*What is expected:* Extract all data as written.
Start of Stored data
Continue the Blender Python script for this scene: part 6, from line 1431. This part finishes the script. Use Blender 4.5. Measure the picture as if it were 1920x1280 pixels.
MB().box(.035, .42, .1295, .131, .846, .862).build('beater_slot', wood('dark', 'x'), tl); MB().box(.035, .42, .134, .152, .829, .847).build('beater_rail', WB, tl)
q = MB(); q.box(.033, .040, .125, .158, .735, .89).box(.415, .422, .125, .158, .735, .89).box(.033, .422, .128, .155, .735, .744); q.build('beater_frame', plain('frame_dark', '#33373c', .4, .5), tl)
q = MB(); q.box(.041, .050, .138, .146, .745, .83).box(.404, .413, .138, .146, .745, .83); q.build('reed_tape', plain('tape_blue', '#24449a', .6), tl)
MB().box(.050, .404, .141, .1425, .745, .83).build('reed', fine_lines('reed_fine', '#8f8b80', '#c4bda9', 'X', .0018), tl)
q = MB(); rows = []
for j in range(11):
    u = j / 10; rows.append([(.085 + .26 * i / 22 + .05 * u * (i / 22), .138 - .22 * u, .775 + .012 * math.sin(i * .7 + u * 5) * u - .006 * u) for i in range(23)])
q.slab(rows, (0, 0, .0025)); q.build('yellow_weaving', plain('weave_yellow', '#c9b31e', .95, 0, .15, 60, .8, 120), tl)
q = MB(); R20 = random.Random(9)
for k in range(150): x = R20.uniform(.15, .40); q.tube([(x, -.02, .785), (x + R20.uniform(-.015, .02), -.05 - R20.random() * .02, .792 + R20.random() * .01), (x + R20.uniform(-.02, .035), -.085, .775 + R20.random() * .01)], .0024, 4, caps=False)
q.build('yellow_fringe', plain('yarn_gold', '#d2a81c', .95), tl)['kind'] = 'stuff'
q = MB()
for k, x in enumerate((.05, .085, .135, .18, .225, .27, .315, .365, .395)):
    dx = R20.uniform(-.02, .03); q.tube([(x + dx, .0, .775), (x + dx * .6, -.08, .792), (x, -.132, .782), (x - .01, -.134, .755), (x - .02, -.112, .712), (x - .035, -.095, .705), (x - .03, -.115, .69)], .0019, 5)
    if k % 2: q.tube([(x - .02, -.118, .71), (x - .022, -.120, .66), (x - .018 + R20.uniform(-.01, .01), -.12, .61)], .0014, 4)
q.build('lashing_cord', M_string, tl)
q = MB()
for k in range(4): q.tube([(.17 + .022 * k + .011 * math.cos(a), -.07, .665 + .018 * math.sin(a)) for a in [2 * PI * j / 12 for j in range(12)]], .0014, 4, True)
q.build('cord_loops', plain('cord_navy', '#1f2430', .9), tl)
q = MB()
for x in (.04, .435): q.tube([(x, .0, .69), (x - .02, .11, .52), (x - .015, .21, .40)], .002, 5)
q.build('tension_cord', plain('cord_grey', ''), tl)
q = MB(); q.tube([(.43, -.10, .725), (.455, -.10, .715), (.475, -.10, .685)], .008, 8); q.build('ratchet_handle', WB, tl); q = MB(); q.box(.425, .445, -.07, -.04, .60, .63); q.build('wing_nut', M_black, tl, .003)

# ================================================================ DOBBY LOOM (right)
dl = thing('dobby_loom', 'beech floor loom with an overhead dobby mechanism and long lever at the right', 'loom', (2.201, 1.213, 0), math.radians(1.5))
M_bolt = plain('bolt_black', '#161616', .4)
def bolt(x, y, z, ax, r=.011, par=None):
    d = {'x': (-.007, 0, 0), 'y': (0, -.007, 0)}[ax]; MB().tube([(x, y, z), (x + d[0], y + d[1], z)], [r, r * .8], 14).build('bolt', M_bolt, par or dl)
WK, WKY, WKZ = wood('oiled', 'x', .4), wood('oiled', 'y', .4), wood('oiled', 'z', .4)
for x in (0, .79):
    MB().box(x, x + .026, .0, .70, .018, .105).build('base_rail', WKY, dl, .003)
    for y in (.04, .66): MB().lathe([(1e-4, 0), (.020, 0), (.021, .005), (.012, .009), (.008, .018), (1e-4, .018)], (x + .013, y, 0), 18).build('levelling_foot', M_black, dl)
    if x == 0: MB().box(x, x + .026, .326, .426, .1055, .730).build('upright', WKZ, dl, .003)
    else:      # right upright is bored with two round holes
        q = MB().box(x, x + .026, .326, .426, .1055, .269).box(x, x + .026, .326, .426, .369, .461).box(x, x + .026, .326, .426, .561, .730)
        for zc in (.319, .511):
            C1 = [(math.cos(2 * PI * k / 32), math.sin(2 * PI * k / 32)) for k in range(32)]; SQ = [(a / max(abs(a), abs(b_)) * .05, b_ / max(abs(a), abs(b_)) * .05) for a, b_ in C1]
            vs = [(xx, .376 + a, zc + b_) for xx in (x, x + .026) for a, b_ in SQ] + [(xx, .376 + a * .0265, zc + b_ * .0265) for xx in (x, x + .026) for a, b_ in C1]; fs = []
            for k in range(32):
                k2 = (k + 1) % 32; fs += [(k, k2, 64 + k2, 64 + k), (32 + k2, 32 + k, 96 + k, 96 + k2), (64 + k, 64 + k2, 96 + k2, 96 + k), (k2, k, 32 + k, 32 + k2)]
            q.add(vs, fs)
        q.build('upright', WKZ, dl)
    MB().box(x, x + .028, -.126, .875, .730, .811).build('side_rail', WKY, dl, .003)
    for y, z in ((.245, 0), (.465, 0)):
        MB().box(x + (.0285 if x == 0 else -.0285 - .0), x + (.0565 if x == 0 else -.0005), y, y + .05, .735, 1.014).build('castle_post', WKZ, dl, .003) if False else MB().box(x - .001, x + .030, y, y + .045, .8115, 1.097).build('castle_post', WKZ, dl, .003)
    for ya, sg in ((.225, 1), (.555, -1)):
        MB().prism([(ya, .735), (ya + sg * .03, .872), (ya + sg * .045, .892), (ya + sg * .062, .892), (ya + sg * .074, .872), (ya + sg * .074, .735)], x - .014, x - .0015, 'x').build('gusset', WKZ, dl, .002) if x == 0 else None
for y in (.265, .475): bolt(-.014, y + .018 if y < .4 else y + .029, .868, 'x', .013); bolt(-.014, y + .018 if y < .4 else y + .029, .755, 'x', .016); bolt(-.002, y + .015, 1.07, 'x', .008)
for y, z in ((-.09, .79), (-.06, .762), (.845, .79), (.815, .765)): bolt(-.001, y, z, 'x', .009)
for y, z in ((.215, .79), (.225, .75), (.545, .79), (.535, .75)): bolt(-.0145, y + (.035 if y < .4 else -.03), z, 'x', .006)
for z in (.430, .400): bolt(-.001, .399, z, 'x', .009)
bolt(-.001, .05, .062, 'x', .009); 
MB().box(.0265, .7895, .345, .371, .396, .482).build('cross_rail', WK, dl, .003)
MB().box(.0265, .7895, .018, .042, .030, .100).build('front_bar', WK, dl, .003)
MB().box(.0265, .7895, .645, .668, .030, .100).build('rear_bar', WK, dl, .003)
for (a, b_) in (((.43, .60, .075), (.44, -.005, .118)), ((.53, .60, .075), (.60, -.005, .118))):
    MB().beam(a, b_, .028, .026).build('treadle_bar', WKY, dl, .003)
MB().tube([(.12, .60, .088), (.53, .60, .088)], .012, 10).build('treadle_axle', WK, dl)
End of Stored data
*Response to the exercise:*
Continue the Blender Python script for this scene: part 6, from line 1431. This part finishes the script. Use Blender 4.5. Measure the picture as if it were 1920x1280 pixels.
MB().box(.035, .42, .1295, .131, .846, .862).build('beater_slot', wood('dark', 'x'), tl); MB().box(.035, .42, .134, .152, .829, .847).build('beater_rail', WB, tl)
q = MB(); q.box(.033, .040, .125, .158, .735, .89).box(.415, .422, .125, .158, .735, .89).box(.033, .422, .128, .155, .735, .744); q.build('beater_frame', plain('frame_dark', '#33373c', .4, .5), tl)
q = MB(); q.box(.041, .050, .138, .146, .745, .83).box(.404, .413, .138, .146, .745, .83); q.build('reed_tape', plain('tape_blue', '#24449a', .6), tl)
MB().box(.050, .404, .141, .1425, .745, .83).build('reed', fine_lines('reed_fine', '#8f8b80', '#c4bda9', 'X', .0018), tl)
q = MB(); rows = []
for j in range(11):
    u = j / 10; rows.append([(.085 + .26 * i / 22 + .05 * u * (i / 22), .138 - .22 * u, .775 + .012 * math.sin(i * .7 + u * 5) * u - .006 * u) for i in range(23)])
q.slab(rows, (0, 0, .0025)); q.build('yellow_weaving', plain('weave_yellow', '#c9b31e', .95, 0, .15, 60, .8, 120), tl)
q = MB(); R20 = random.Random(9)
for k in range(150): x = R20.uniform(.15, .40); q.tube([(x, -.02, .785), (x + R20.uniform(-.015, .02), -.05 - R20.random() * .02, .792 + R20.random() * .01), (x + R20.uniform(-.02, .035), -.085, .775 + R20.random() * .01)], .0024, 4, caps=False)
q.build('yellow_fringe', plain('yarn_gold', '#d2a81c', .95), tl)['kind'] = 'stuff'
q = MB()
for k, x in enumerate((.05, .085, .135, .18, .225, .27, .315, .365, .395)):
    dx = R20.uniform(-.02, .03); q.tube([(x + dx, .0, .775), (x + dx * .6, -.08, .792), (x, -.132, .782), (x - .01, -.134, .755), (x - .02, -.112, .712), (x - .035, -.095, .705), (x - .03, -.115, .69)], .0019, 5)
    if k % 2: q.tube([(x - .02, -.118, .71), (x - .022, -.120, .66), (x - .018 + R20.uniform(-.01, .01), -.12, .61)], .0014, 4)
q.build('lashing_cord', M_string, tl)
q = MB()
for k in range(4): q.tube([(.17 + .022 * k + .011 * math.cos(a), -.07, .665 + .018 * math.sin(a)) for a in [2 * PI * j / 12 for j in range(12)]], .0014, 4, True)
q.build('cord_loops', plain('cord_navy', '#1f2430', .9), tl)
q = MB()
for x in (.04, .435): q.tube([(x, .0, .69), (x - .02, .11, .52), (x - .015, .21, .40)], .002, 5)
q.build('tension_cord', plain('cord_grey', ''), tl)
q = MB(); q.tube([(.43, -.10, .725), (.455, -.10, .715), (.475, -.10, .685)], .008, 8); q.build('ratchet_handle', WB, tl); q = MB(); q.box(.425, .445, -.07, -.04, .60, .63); q.build('wing_nut', M_black, tl, .003)

# ================================================================ DOBBY LOOM (right)
dl = thing('dobby_loom', 'beech floor loom with an overhead dobby mechanism and long lever at the right', 'loom', (2.201, 1.213, 0), math.radians(1.5))
M_bolt = plain('bolt_black', '#161616', .4)
def bolt(x, y, z, ax, r=.011, par=None):
    d = {'x': (-.007, 0, 0), 'y': (0, -.007, 0)}[ax]; MB().tube([(x, y, z), (x + d[0], y + d[1], z)], [r, r * .8], 14).build('bolt', M_bolt, par or dl)
WK, WKY, WKZ = wood('oiled', 'x', .4), wood('oiled', 'y', .4), wood('oiled', 'z', .4)
for x in (0, .79):
    MB().box(x, x + .026, .0, .70, .018, .105).build('base_rail', WKY, dl, .003)
    for y in (.04, .66): MB().lathe([(1e-4, 0), (.020, 0), (.021, .005), (.012, .009), (.008, .018), (1e-4, .018)], (x + .013, y, 0), 18).build('levelling_foot', M_black, dl)
    if x == 0: MB().box(x, x + .026, .326, .426, .1055, .730).build('upright', WKZ, dl, .003)
    else:      # right upright is bored with two round holes
        q = MB().box(x, x + .026, .326, .426, .1055, .269).box(x, x + .026, .326, .426, .369, .461).box(x, x + .026, .326, .426, .561, .730)
        for zc in (.319, .511):
            C1 = [(math.cos(2 * PI * k / 32), math.sin(2 * PI * k / 32)) for k in range(32)]; SQ = [(a / max(abs(a), abs(b_)) * .05, b_ / max(abs(a), abs(b_)) * .05) for a, b_ in C1]
            vs = [(xx, .376 + a, zc + b_) for xx in (x, x + .026) for a, b_ in SQ] + [(xx, .376 + a * .0265, zc + b_ * .0265) for xx in (x, x + .026) for a, b_ in C1]; fs = []
            for k in range(32):
                k2 = (k + 1) % 32; fs += [(k, k2, 64 + k2, 64 + k), (32 + k2, 32 + k, 96 + k, 96 + k2), (64 + k, 64 + k2, 96 + k2, 96 + k), (k2, k, 32 + k, 32 + k2)]
            q.add(vs, fs)
        q.build('upright', WKZ, dl)
    MB().box(x, x + .028, -.126, .875, .730, .811).build('side_rail', WKY, dl, .003)
    for y, z in ((.245, 0), (.465, 0)):
        MB().box(x + (.0285 if x == 0 else -.0285 - .0), x + (.0565 if x == 0 else -.0005), y, y + .05, .735, 1.014).build('castle_post', WKZ, dl, .003) if False else MB().box(x - .001, x + .030, y, y + .045, .8115, 1.097).build('castle_post', WKZ, dl, .003)
    for ya, sg in ((.225, 1), (.555, -1)):
        MB().prism([(ya, .735), (ya + sg * .03, .872), (ya + sg * .045, .892), (ya + sg * .062, .892), (ya + sg * .074, .872), (ya + sg * .074, .735)], x - .014, x - .0015, 'x').build('gusset', WKZ, dl, .002) if x == 0 else None
for y in (.265, .475): bolt(-.014, y + .018 if y < .4 else y + .029, .868, 'x', .013); bolt(-.014, y + .018 if y < .4 else y + .029, .755, 'x', .016); bolt(-.002, y + .015, 1.07, 'x', .008)
for y, z in ((-.09, .79), (-.06, .762), (.845, .79), (.815, .765)): bolt(-.001, y, z, 'x', .009)
for y, z in ((.215, .79), (.225, .75), (.545, .79), (.535, .75)): bolt(-.0145, y + (.035 if y < .4 else -.03), z, 'x', .006)
for z in (.430, .400): bolt(-.001, .399, z, 'x', .009)
bolt(-.001, .05, .062, 'x', .009); 
MB().box(.0265, .7895, .345, .371, .396, .482).build('cross_rail', WK, dl, .003)
MB().box(.0265, .7895, .018, .042, .030, .100).build('front_bar', WK, dl, .003)
MB().box(.0265, .7895, .645, .668, .030, .100).build('rear_bar', WK, dl, .003)
for (a, b_) in (((.43, .60, .075), (.44, -.005, .118)), ((.53, .60, .075), (.60, -.005, .118))):
    MB().beam(a, b_, .028, .026).build('treadle_bar', WKY, dl, .003)
MB().tube([(.12, .60, .088), (.53, .60, .088)], .012, 10).build('treadle_axle', WK, dl)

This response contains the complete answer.